[AIM]: Exactly as written, write out the lines below from the first to the one containing "return m, nt, out", inclusive. Pictures do not belong in the copy.

[RECORDED DATA]:
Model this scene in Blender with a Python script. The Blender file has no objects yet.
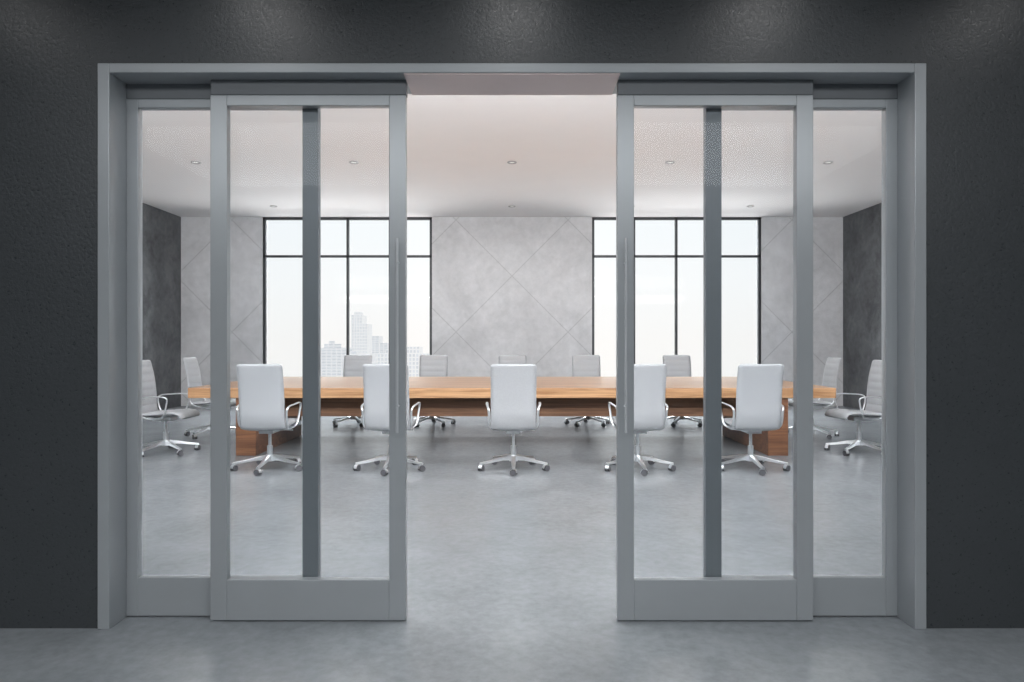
import bpy, bmesh, math, random
from mathutils import Vector, Matrix
random.seed(4)
C = bpy.context.scene.collection
sc = bpy.context.scene
sc.view_settings.view_transform = 'Standard'
sc.view_settings.look = 'None'

# ------------------------------------------------------------------ materials
def new_mat(name):
    m = bpy.data.materials.new(name); m.use_nodes = True
    nt = m.node_tree; nt.nodes.clear()
    out = nt.nodes.new('ShaderNodeOutputMaterial')
    return m, nt, out

def plain(name, col, rough=0.5, metal=0.0, spec=0.5, noise=0.0, nscale=20, bump=0.0, coat=0.0):
    m, nt, out = new_mat(name)
    p = nt.nodes.new('ShaderNodeBsdfPrincipled')
    p.inputs['Base Color'].default_value = (*col, 1)
    p.inputs['Roughness'].default_value = rough
    p.inputs['Metallic'].default_value = metal
    p.inputs['Specular IOR Level'].default_value = spec
    p.inputs['Coat Weight'].default_value = coat
    nt.links.new(p.outputs[0], out.inputs[0])
    tc = nt.nodes.new('ShaderNodeTexCoord')
    n = nt.nodes.new('ShaderNodeTexNoise'); n.inputs['Scale'].default_value = nscale
    n.inputs['Detail'].default_value = 5
    nt.links.new(tc.outputs['Object'], n.inputs['Vector'])
    r = nt.nodes.new('ShaderNodeValToRGB')
    r.color_ramp.elements[0].position = .3; r.color_ramp.elements[1].position = .7
    r.color_ramp.elements[0].color = (*[c*(1-noise) for c in col], 1)
    r.color_ramp.elements[1].color = (*[min(1, c*(1+noise)) for c in col], 1)
    nt.links.new(n.outputs[0], r.inputs[0]); nt.links.new(r.outputs[0], p.inputs['Base Color'])
    if bump:
        b = nt.nodes.new('ShaderNodeBump'); b.inputs['Strength'].default_value = bump
        b.inputs['Distance'].default_value = .01
        nt.links.new(n.outputs[0], b.inputs['Height']); nt.links.new(b.outputs[0], p.inputs['Normal'])
    return m

def plaster(name, c0, c1, r0, r1, s1, s2, bump, bdist=.01, diamonds=0.0, spec=0.5, dist=.0, fine=.35, lo=.32, hi=.68):
    m, nt, out = new_mat(name)
    N, L = nt.nodes.new, nt.links.new
    p = N('ShaderNodeBsdfPrincipled'); L(p.outputs[0], out.inputs[0])
    p.inputs['Specular IOR Level'].default_value = spec
    geo = N('ShaderNodeNewGeometry')
    mp = N('ShaderNodeMapping'); mp.inputs['Location'].default_value = (7.37, 4.19, 2.63)
    mp.inputs['Rotation'].default_value = (.4, .3, .2)
    L(geo.outputs['Position'], mp.inputs[0])
    n1 = N('ShaderNodeTexNoise'); n1.inputs['Scale'].default_value = s1; n1.inputs['Detail'].default_value = 6
    n1.inputs['Roughness'].default_value = .6; n1.inputs['Distortion'].default_value = dist
    n2 = N('ShaderNodeTexNoise'); n2.inputs['Scale'].default_value = s2; n2.inputs['Detail'].default_value = 5
    n2.inputs['Roughness'].default_value = .65
    L(mp.outputs[0], n1.inputs['Vector']); L(mp.outputs[0], n2.inputs['Vector'])
    mx = N('ShaderNodeMath'); mx.operation = 'MULTIPLY_ADD'; mx.inputs[1].default_value = fine
    L(n2.outputs[0], mx.inputs[0])
    sb = N('ShaderNodeMath'); sb.operation = 'MULTIPLY'; sb.inputs[1].default_value = 1-fine
    L(n1.outputs[0], sb.inputs[0]); L(sb.outputs[0], mx.inputs[2])
    r = N('ShaderNodeValToRGB'); r.color_ramp.elements[0].position = lo; r.color_ramp.elements[1].position = hi
    r.color_ramp.elements[0].color = (*c0, 1); r.color_ramp.elements[1].color = (*c1, 1)
    L(mx.outputs[0], r.inputs[0])
    if r0 == r1:
        p.inputs['Roughness'].default_value = r0
    else:
        rr = N('ShaderNodeMapRange'); rr.inputs['From Min'].default_value = .3; rr.inputs['From Max'].default_value = .7
        rr.inputs['To Min'].default_value = r0; rr.inputs['To Max'].default_value = r1
        L(n2.outputs[0], rr.inputs['Value']); L(rr.outputs[0], p.inputs['Roughness'])
    if bump:
        b = N('ShaderNodeBump'); b.inputs['Strength'].default_value = bump; b.inputs['Distance'].default_value = bdist
        L(n2.outputs[0], b.inputs['Height']); L(b.outputs[0], p.inputs['Normal'])
    colout = r.outputs[0]
    if diamonds:
        sep = N('ShaderNodeSeparateXYZ'); L(geo.outputs['Position'], sep.inputs[0])
        lines = []
        for op in ('ADD', 'SUBTRACT'):
            a = N('ShaderNodeMath'); a.operation = op
            zz = N('ShaderNodeMath'); zz.operation = 'ADD'; zz.inputs[1].default_value = -2.6
            L(sep.outputs['Z'], zz.inputs[0])
            L(sep.outputs['X'], a.inputs[0]); L(zz.outputs[0], a.inputs[1])
            pp = N('ShaderNodeMath'); pp.operation = 'PINGPONG'; pp.inputs[1].default_value = diamonds/2
            L(a.outputs[0], pp.inputs[0])
            lt = N('ShaderNodeMath'); lt.operation = 'LESS_THAN'; lt.inputs[1].default_value = .014
            L(pp.outputs[0], lt.inputs[0]); lines.append(lt)
        mm = N('ShaderNodeMath'); mm.operation = 'MAXIMUM'
        L(lines[0].outputs[0], mm.inputs[0]); L(lines[1].outputs[0], mm.inputs[1])
        ml = N('ShaderNodeMath'); ml.operation = 'MULTIPLY'; ml.inputs[1].default_value = .27
        L(mm.outputs[0], ml.inputs[0])
        mix = N('ShaderNodeMix'); mix.data_type = 'RGBA'
        L(ml.outputs[0], mix.inputs[0]); L(colout, mix.inputs[6]); mix.inputs[7].default_value = (.12, .12, .12, 1)
        colout = mix.outputs[2]
    L(colout, p.inputs['Base Color'])
    return m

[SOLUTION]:
Model this scene in Blender with a Python script. The Blender file has no objects yet.
import bpy, bmesh, math, random
from mathutils import Vector, Matrix
random.seed(4)
C = bpy.context.scene.collection
sc = bpy.context.scene
sc.view_settings.view_transform = 'Standard'
sc.view_settings.look = 'None'

# ------------------------------------------------------------------ materials
def new_mat(name):
    m = bpy.data.materials.new(name); m.use_nodes = True
    nt = m.node_tree; nt.nodes.clear()
    out = nt.nodes.new('ShaderNodeOutputMaterial')
    return m, nt, out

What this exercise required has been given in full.